Spirit lead me where my trust is without borders
Let me walk upon the waters
Wherever You would call me
Take me deeper than my feet could ever wander
And my faith will be made stronger
In the presence of my Savior

This song ran through me after a day of being challenged yet again to fight the evil of human trafficking. It is a cause and calling so great that it can distract from the One who is doing the calling. The line "Spirit, lead me where my trust is without borders" trumpeted through my Spirit. It reminded me that I have a deep and abiding trust in God that STOPS SHORT in certain areas. This image of a border caught me. It's one thing to pray "God, let me trust you more" and another thing entirely to find yourself at the limit, the border of your trust "where feet may fail and fear surrounds me." Hearing that line immediately changed my perspective on a decision I had been debating for some time. The real problem was not the degree of complication but that I had hit a border of trust. My trust did not need to go deeper; it needed to go FURTHER, extending into the area that I wanted to control myself.

Where are your borders? What are the relationships on which you've given up, the hopes you've deferred, the callings you've abandoned even though you fully believe that God offers healing, hope, and strength? Maybe your trust does not need to go deeper. Maybe it needs to CROSS OVER the borders in your heart and mind.

May your faith be made stronger in the presence of your Savior, and may you grow in love with the One who calls you.

May 22, 2014

The One

Today marked a first in my research on human trafficking. Today I read about a victim who shares my name.

The quota was $1,000 a night.

That's how much Katie Rhoades, then 19, was forced to make having sex with men for money. Every night.

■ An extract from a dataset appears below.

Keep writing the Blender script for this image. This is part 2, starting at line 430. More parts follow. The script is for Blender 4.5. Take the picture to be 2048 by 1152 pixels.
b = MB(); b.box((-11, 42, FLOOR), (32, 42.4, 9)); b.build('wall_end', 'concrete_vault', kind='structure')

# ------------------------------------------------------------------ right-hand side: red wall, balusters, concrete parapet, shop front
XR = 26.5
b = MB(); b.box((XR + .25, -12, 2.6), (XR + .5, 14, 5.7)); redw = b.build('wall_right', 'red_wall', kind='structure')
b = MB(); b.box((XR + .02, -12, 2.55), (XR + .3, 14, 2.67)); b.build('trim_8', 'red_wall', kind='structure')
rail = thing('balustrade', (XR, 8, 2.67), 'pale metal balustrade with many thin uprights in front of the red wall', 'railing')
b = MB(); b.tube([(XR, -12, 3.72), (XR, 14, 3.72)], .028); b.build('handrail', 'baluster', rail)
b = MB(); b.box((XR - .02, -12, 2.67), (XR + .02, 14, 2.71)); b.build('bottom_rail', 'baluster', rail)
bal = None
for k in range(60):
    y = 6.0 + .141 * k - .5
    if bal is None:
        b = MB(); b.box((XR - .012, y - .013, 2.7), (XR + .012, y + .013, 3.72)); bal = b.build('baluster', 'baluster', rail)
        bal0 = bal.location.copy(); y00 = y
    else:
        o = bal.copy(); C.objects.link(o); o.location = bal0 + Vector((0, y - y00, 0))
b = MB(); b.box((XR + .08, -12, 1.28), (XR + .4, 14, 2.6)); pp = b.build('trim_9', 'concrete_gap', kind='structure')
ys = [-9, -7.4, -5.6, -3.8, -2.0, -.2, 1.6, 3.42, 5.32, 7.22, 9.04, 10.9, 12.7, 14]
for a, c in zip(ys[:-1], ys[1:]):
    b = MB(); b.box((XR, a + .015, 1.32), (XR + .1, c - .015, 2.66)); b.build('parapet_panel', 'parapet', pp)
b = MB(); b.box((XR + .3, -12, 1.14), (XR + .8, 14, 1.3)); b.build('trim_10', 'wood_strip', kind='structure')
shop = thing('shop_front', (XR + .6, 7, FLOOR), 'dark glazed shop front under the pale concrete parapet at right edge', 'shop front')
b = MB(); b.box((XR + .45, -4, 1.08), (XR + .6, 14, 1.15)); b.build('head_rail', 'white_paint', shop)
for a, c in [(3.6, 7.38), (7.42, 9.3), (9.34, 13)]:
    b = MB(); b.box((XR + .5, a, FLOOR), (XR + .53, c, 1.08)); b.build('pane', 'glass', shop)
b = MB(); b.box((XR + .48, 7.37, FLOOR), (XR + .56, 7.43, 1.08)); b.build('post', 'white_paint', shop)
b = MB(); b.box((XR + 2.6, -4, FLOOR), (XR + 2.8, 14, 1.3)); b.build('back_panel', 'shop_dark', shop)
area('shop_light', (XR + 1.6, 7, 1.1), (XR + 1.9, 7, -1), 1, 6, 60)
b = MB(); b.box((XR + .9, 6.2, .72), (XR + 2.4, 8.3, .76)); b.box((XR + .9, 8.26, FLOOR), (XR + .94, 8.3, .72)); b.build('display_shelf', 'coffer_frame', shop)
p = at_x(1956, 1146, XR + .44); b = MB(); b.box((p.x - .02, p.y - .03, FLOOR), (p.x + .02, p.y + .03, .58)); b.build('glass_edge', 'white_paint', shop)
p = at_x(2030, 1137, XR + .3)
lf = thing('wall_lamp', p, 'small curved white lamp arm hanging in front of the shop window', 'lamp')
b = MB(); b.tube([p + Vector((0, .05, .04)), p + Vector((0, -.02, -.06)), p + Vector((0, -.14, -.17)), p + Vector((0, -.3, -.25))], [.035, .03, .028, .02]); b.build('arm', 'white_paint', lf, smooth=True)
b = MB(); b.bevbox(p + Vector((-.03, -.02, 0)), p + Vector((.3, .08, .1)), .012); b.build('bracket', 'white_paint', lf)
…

For three years.

"If you got good at manipulation, you didn't have to turn as many tricks," said Rhoades, adding that beatings and emotional abuse befell the women who did not obey the sex trafficker's commands or bring in the $1,000. "If you don't think there is an out, you learn to survive within it."

In 2002, she was a homeless, drug-addicted stripper barely out of high school when the pimp and his "bottom girl" -- the one responsible for luring girls and women, training them, and enforcing the "rules" -- trapped her with promises of a better and more glamorous life as their recording studio production assistant. Instead, 72 hours after she moved from Portland to San Francisco with them, she was held captive and forced to strip and have sex with men for money.

(More details about this period have been omitted from my reposting. You can read the original story here and more about her new advocacy group here.)

Eventually, she was able to escape and get help from a former family physican to enroll in a drug rehabilitation program miles away in Minnesota. She got clean, earned both her undergraduate and graduate degrees in social work and now runs a victims' advocacy group, Healing Action. She also helps train hotel staff to recognize sexual trafficking.

Not only does this woman, roughly my age, share my  name, but she earned her MSW (I start mid-August) and is actively campaigning against trafficking. We have similar outcomes from drastically different paths.

Those of us in aid work and social services often have to focus on "the one". In other words, the cause we care about is often too complex and overwhelming for us to continually think about as a whole. Instead, we must focus on the individuals affected. In them we see change and healing and growth. Today "the one" hit close to home.